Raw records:
————
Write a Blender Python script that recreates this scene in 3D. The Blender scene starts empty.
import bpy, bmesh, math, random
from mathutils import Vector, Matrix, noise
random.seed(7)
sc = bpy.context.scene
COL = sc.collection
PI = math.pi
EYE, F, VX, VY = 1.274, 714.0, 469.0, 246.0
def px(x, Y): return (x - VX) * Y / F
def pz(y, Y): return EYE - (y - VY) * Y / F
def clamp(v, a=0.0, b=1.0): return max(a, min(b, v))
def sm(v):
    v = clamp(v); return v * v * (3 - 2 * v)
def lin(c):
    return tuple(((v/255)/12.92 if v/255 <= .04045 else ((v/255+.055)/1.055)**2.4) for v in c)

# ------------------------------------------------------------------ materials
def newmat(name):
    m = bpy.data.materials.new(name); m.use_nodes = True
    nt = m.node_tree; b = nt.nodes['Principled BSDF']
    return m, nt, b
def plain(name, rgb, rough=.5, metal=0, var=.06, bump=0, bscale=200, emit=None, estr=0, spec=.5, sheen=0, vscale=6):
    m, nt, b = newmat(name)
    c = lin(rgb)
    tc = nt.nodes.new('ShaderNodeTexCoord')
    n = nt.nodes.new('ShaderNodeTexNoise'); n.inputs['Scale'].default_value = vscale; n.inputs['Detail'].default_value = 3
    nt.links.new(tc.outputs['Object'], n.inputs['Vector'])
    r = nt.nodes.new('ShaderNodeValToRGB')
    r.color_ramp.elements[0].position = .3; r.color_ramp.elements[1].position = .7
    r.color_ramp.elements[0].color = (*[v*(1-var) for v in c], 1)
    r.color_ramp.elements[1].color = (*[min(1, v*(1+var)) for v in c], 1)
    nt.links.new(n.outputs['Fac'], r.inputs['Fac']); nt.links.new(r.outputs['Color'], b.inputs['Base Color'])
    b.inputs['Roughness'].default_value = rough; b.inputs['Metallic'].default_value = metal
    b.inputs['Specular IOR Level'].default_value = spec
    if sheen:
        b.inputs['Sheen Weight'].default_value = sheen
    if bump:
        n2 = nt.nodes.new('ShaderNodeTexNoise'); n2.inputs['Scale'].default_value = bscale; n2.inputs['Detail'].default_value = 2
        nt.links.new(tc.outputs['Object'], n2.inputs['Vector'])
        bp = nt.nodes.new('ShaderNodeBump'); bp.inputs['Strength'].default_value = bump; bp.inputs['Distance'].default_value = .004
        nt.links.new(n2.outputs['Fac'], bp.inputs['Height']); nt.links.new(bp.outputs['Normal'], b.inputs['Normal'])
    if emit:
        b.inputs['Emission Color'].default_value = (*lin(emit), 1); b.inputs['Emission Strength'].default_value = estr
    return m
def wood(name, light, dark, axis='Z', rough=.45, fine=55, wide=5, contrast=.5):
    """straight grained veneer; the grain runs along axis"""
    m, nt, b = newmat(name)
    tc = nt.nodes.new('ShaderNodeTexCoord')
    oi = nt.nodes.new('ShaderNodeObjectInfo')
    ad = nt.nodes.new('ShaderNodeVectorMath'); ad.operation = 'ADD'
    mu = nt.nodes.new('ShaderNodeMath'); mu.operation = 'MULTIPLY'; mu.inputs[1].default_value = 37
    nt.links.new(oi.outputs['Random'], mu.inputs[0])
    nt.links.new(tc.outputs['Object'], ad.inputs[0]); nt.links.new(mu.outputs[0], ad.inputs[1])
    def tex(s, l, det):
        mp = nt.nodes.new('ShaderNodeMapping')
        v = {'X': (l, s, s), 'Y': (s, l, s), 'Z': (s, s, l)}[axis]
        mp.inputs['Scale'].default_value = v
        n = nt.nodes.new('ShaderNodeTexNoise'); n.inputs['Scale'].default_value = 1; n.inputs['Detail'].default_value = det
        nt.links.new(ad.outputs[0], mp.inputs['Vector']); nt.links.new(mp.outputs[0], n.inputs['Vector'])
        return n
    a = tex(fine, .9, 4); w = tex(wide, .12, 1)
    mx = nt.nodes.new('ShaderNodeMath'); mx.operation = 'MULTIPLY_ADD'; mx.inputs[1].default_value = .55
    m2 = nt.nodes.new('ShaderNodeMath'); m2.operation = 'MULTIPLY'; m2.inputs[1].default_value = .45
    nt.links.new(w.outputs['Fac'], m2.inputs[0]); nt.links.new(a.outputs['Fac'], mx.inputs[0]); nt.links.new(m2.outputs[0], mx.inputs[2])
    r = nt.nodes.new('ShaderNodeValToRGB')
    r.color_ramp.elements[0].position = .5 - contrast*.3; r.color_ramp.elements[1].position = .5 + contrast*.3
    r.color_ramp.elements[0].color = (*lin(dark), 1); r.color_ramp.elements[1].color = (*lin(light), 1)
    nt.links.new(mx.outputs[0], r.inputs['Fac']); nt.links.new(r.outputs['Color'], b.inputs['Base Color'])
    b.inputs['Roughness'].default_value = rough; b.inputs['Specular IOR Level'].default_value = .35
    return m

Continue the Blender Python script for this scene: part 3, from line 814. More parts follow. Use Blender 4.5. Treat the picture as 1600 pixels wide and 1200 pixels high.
————
Given request: Copy all the records above exactly, missing none.

Result of this exercise:
Write a Blender Python script that recreates this scene in 3D. The Blender scene starts empty.
import bpy, bmesh, math, random
from mathutils import Vector, Matrix, noise
random.seed(7)
sc = bpy.context.scene
COL = sc.collection
PI = math.pi
EYE, F, VX, VY = 1.274, 714.0, 469.0, 246.0
def px(x, Y): return (x - VX) * Y / F
def pz(y, Y): return EYE - (y - VY) * Y / F
def clamp(v, a=0.0, b=1.0): return max(a, min(b, v))
def sm(v):
    v = clamp(v); return v * v * (3 - 2 * v)
def lin(c):
    return tuple(((v/255)/12.92 if v/255 <= .04045 else ((v/255+.055)/1.055)**2.4) for v in c)

# ------------------------------------------------------------------ materials
def newmat(name):
    m = bpy.data.materials.new(name); m.use_nodes = True
    nt = m.node_tree; b = nt.nodes['Principled BSDF']
    return m, nt, b
def plain(name, rgb, rough=.5, metal=0, var=.06, bump=0, bscale=200, emit=None, estr=0, spec=.5, sheen=0, vscale=6):
    m, nt, b = newmat(name)
    c = lin(rgb)
    tc = nt.nodes.new('ShaderNodeTexCoord')
    n = nt.nodes.new('ShaderNodeTexNoise'); n.inputs['Scale'].default_value = vscale; n.inputs['Detail'].default_value = 3
    nt.links.new(tc.outputs['Object'], n.inputs['Vector'])
    r = nt.nodes.new('ShaderNodeValToRGB')
    r.color_ramp.elements[0].position = .3; r.color_ramp.elements[1].position = .7
    r.color_ramp.elements[0].color = (*[v*(1-var) for v in c], 1)
    r.color_ramp.elements[1].color = (*[min(1, v*(1+var)) for v in c], 1)
    nt.links.new(n.outputs['Fac'], r.inputs['Fac']); nt.links.new(r.outputs['Color'], b.inputs['Base Color'])
    b.inputs['Roughness'].default_value = rough; b.inputs['Metallic'].default_value = metal
    b.inputs['Specular IOR Level'].default_value = spec
    if sheen:
        b.inputs['Sheen Weight'].default_value = sheen
    if bump:
        n2 = nt.nodes.new('ShaderNodeTexNoise'); n2.inputs['Scale'].default_value = bscale; n2.inputs['Detail'].default_value = 2
        nt.links.new(tc.outputs['Object'], n2.inputs['Vector'])
        bp = nt.nodes.new('ShaderNodeBump'); bp.inputs['Strength'].default_value = bump; bp.inputs['Distance'].default_value = .004
        nt.links.new(n2.outputs['Fac'], bp.inputs['Height']); nt.links.new(bp.outputs['Normal'], b.inputs['Normal'])
    if emit:
        b.inputs['Emission Color'].default_value = (*lin(emit), 1); b.inputs['Emission Strength'].default_value = estr
    return m
def wood(name, light, dark, axis='Z', rough=.45, fine=55, wide=5, contrast=.5):
    """straight grained veneer; the grain runs along axis"""
    m, nt, b = newmat(name)
    tc = nt.nodes.new('ShaderNodeTexCoord')
    oi = nt.nodes.new('ShaderNodeObjectInfo')
    ad = nt.nodes.new('ShaderNodeVectorMath'); ad.operation = 'ADD'
    mu = nt.nodes.new('ShaderNodeMath'); mu.operation = 'MULTIPLY'; mu.inputs[1].default_value = 37
    nt.links.new(oi.outputs['Random'], mu.inputs[0])
    nt.links.new(tc.outputs['Object'], ad.inputs[0]); nt.links.new(mu.outputs[0], ad.inputs[1])
    def tex(s, l, det):
        mp = nt.nodes.new('ShaderNodeMapping')
        v = {'X': (l, s, s), 'Y': (s, l, s), 'Z': (s, s, l)}[axis]
        mp.inputs['Scale'].default_value = v
        n = nt.nodes.new('ShaderNodeTexNoise'); n.inputs['Scale'].default_value = 1; n.inputs['Detail'].default_value = det
        nt.links.new(ad.outputs[0], mp.inputs['Vector']); nt.links.new(mp.outputs[0], n.inputs['Vector'])
        return n
    a = tex(fine, .9, 4); w = tex(wide, .12, 1)
    mx = nt.nodes.new('ShaderNodeMath'); mx.operation = 'MULTIPLY_ADD'; mx.inputs[1].default_value = .55
    m2 = nt.nodes.new('ShaderNodeMath'); m2.operation = 'MULTIPLY'; m2.inputs[1].default_value = .45
    nt.links.new(w.outputs['Fac'], m2.inputs[0]); nt.links.new(a.outputs['Fac'], mx.inputs[0]); nt.links.new(m2.outputs[0], mx.inputs[2])
    r = nt.nodes.new('ShaderNodeValToRGB')
    r.color_ramp.elements[0].position = .5 - contrast*.3; r.color_ramp.elements[1].position = .5 + contrast*.3
    r.color_ramp.elements[0].color = (*lin(dark), 1); r.color_ramp.elements[1].color = (*lin(light), 1)
    nt.links.new(mx.outputs[0], r.inputs['Fac']); nt.links.new(r.outputs['Color'], b.inputs['Base Color'])
    b.inputs['Roughness'].default_value = rough; b.inputs['Specular IOR Level'].default_value = .35
    return m

Continue the Blender Python script for this scene: part 3, from line 814. More parts follow. Use Blender 4.5. Treat the picture as 1600 pixels wide and 1200 pixels high.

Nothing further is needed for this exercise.